I was not me for the last 7 weeks. I was okay for the most part but then he messaged me about 50/50 and if I was to pay him CS that he would give it back to me. There was times where he would start a sentence with, “well when we get 50/50” and it’s like um no dude. I wouldn’t be surprised that someone told him I would have to agree to it and that’s why he wanted to meet up before the hearing. I chose not to because I know that he would’ve brought it up and I would have said no and he would have went in that courtroom and lied like a mf. He already tried to lie and say he just doesn’t ever see her and I shut that down real quick.
It’s still funny to me that he wasted his time writing a letter of ‘concern’ to the judge and that wasn’t useful at all. He really thought that was going to help. I guarantee that letter didn’t even say my daughter’s name in it nor was she mentioned. I’m sure that everything he talked about was his hatred for me and my boyfriend. He isn’t about his child but he is about attention and drama. I wouldn’t be shocked if the judge had his mind pretty made up long before we walked into that courtroom.
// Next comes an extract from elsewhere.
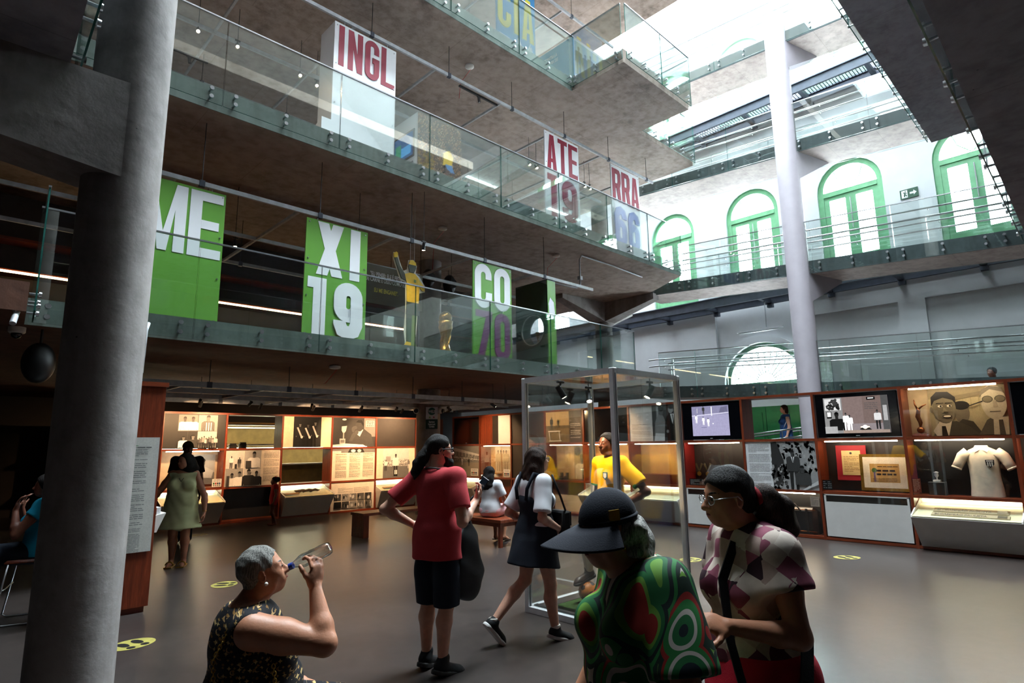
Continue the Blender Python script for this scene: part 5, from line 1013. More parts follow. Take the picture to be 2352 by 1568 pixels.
# ------------------------------------------------------------------ figures: smooth implicit surfaces turned into one continuous mesh
def V(*a): return np.array(a, dtype=np.float64)
def unit(v): v = np.asarray(v, float); return v / (np.linalg.norm(v) + 1e-12)
def frame(yaw=0.0, pitch=0.0, roll=0.0):
    """columns: forward, left, up; pitch > 0 looks up"""
    cy, sy, cp, sp, cr, sr = math.cos(yaw), math.sin(yaw), math.cos(pitch), math.sin(pitch), math.cos(roll), math.sin(roll)
    f = V(cy * cp, sy * cp, sp); l = V(-sy, cy, 0); u = np.cross(f, l); l2 = l * cr + u * sr; return np.stack([f, l2, np.cross(f, l2)], 1)
class SDF:
    def __init__(s): s.ops = []
    def cone(s, a, b, ra, rb, k=.02, sc=None, flat=0, op='u'):
        a, b = np.asarray(a, float), np.asarray(b, float); m = max(ra, rb) * (max(sc) if sc is not None else 1)
        s.ops.append((op, 'c', a, b, ra, rb, k, sc, flat, np.minimum(a, b) - m, np.maximum(a, b) + m)); return s
    def ell(s, c, r, k=.02, R=None, op='u', o=None):
        """c in frame (o, R) when o is given"""
        c = np.asarray(c, float); r = np.asarray(r if not np.isscalar(r) else (r, r, r), float)
        if o is not None: c = o + R @ c
        s.ops.append((op, 'e', c, r, R, None, k, None, 0, c - r.max(), c + r.max())); return s
    def chain(s, pts, rs, k=.02, **kw):
        for i in range(len(pts) - 1): s.cone(pts[i], pts[i + 1], rs[i], rs[i + 1], k, **kw)
        return s
    def cut(s, p, n): s.ops.append(('x', 'p', np.asarray(p, float), unit(n), None, None, 0, None, 0, None, None)); return s
    def copy(s): q = SDF(); q.ops = list(s.ops); return q
    def mesh(s, h=.008, inf=0.0, wr=0.0, wf=22.0, seed=0):
        lo = np.min([o[9] for o in s.ops if o[0] == 'u'], 0) - .03 - inf; hi = np.max([o[10] for o in s.ops if o[0] == 'u'], 0) + .03 + inf
        n = np.ceil((hi - lo) / h).astype(int) + 1
        ax = [lo[i] + h * np.arange(n[i]) for i in range(3)]; D = np.full(n, .25, np.float32)
        for op, ty, A, B, c, d_, k, sc, fl, bl, bh in s.ops:
            if ty == 'p':
                P = (ax[0][:, None, None] - A[0]) * B[0] + (ax[1][None, :, None] - A[1]) * B[1] + (ax[2][None, None, :] - A[2]) * B[2]
                D = np.maximum(D, (P - inf * 0).astype(np.float32)); continue
            mg = k + .04 + inf; i0 = np.clip(np.floor((bl - mg - lo) / h).astype(int), 0, n); i1 = np.clip(np.ceil((bh + mg - lo) / h).astype(int) + 1, 0, n)
            if np.any(i1 <= i0): continue
            X = ax[0][i0[0]:i1[0]][:, None, None]; Y = ax[1][i0[1]:i1[1]][None, :, None]; Z = ax[2][i0[2]:i1[2]][None, None, :]
            if ty == 'c':
                a, b = A, B; S_ = V(1, 1, 1) if sc is None else V(*sc)
                x, y, z = (X - a[0]) / S_[0], (Y - a[1]) / S_[1], (Z - a[2]) / S_[2]; ba = (b - a) / S_; L2 = ba @ ba + 1e-12
                tt = (x * ba[0] + y * ba[1] + z * ba[2]) / L2; t = np.clip(tt, 0, 1)
                dd = np.sqrt((x - ba[0] * t) ** 2 + (y - ba[1] * t) ** 2 + (z - ba[2] * t) ** 2) - (c + (d_ - c) * t)
                if sc is not None: dd = dd * min(S_)
                if fl & 1: dd = np.maximum(dd, (tt - 1) * math.sqrt(L2))
                if fl & 2: dd = np.maximum(dd, -tt * math.sqrt(L2))
            else:
                r, R = B, c; x, y, z = X - A[0], Y - A[1], Z - A[2]
                if R is not None: x, y, z = (x * R[0, 0] + y * R[1, 0] + z * R[2, 0], x * R[0, 1] + y * R[1, 1] + z * R[2, 1], x * R[0, 2] + y * R[1, 2] + z * R[2, 2])
                q = np.sqrt((x / r[0]) ** 2 + (y / r[1]) ** 2 + (z / r[2]) ** 2); q2 = np.sqrt((x / r[0] ** 2) ** 2 + (y / r[1] ** 2) ** 2 + (z / r[2] ** 2) ** 2) + 1e-9
                dd = np.where(q < .3, (q - 1) * r.min(), q * (q - 1) / q2)
            sub = D[i0[0]:i1[0], i0[1]:i1[1], i0[2]:i1[2]]; dd = dd.astype(np.float32); kk = max(k, 1e-4)
            if op == 'u': hh = np.clip(.5 + .5 * (sub - dd) / kk, 0, 1); r_ = sub * (1 - hh) + dd * hh - kk * hh * (1 - hh)
            else: hh = np.clip(.5 - .5 * (sub + dd) / kk, 0, 1); r_ = sub * (1 - hh) - dd * hh + kk * hh * (1 - hh)
            D[i0[0]:i1[0], i0[1]:i1[1], i0[2]:i1[2]] = r_
        if inf: D -= inf
        if wr:
            X, Y, Z = ax[0][:, None, None], ax[1][None, :, None], ax[2][None, None, :]; f = wf
            D += (wr * (np.sin(f * X + 1.3 * f * Z * .35 + seed + 2 * np.sin(f * .3 * Y)) * np.sin(f * .8 * Y + .45 * f * Z + seed * 2) + .6 * np.sin(f * .5 * (X + Y) - f * .9 * Z + seed))).astype(np.float32)
        D[0] = D[-1] = .1; D[:, 0] = D[:, -1] = .1; D[:, :, 0] = D[:, :, -1] = .1
        return surfnet(D, lo, h)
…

I wonder how much the judge knew of our situation beforehand too. I’ve read on Google that it’s not easy for a Dad to get any kind of custody owing a fuck ton of back CS. I wonder if the judge knew what he owed. I wonder if the judge already saw the PO I had on him when I was pregnant and that it had been granted for 5 years or the one I filed last Summer. The judge seemed open minded but within the first few minutes, I could tell that BD wasn’t going to get his way.
It’s always pissed him off that I’ve after taken him ugly talking me for too long, I would block him. I know he was chomping at the bit for a court order so that I wouldn’t be able to anymore. I know that alone probably sent him over the fucking edge. He wanted some badly to have a court order to control me. I thank God every minute of every day. I honestly believe that God was in that courtroom with me and I owe all this to Him.
I’m not a religious person but I am spiritual. I do believe in a higher power. I don’t think every thing good or bad is because of God but I do think he’s got a lot of influence.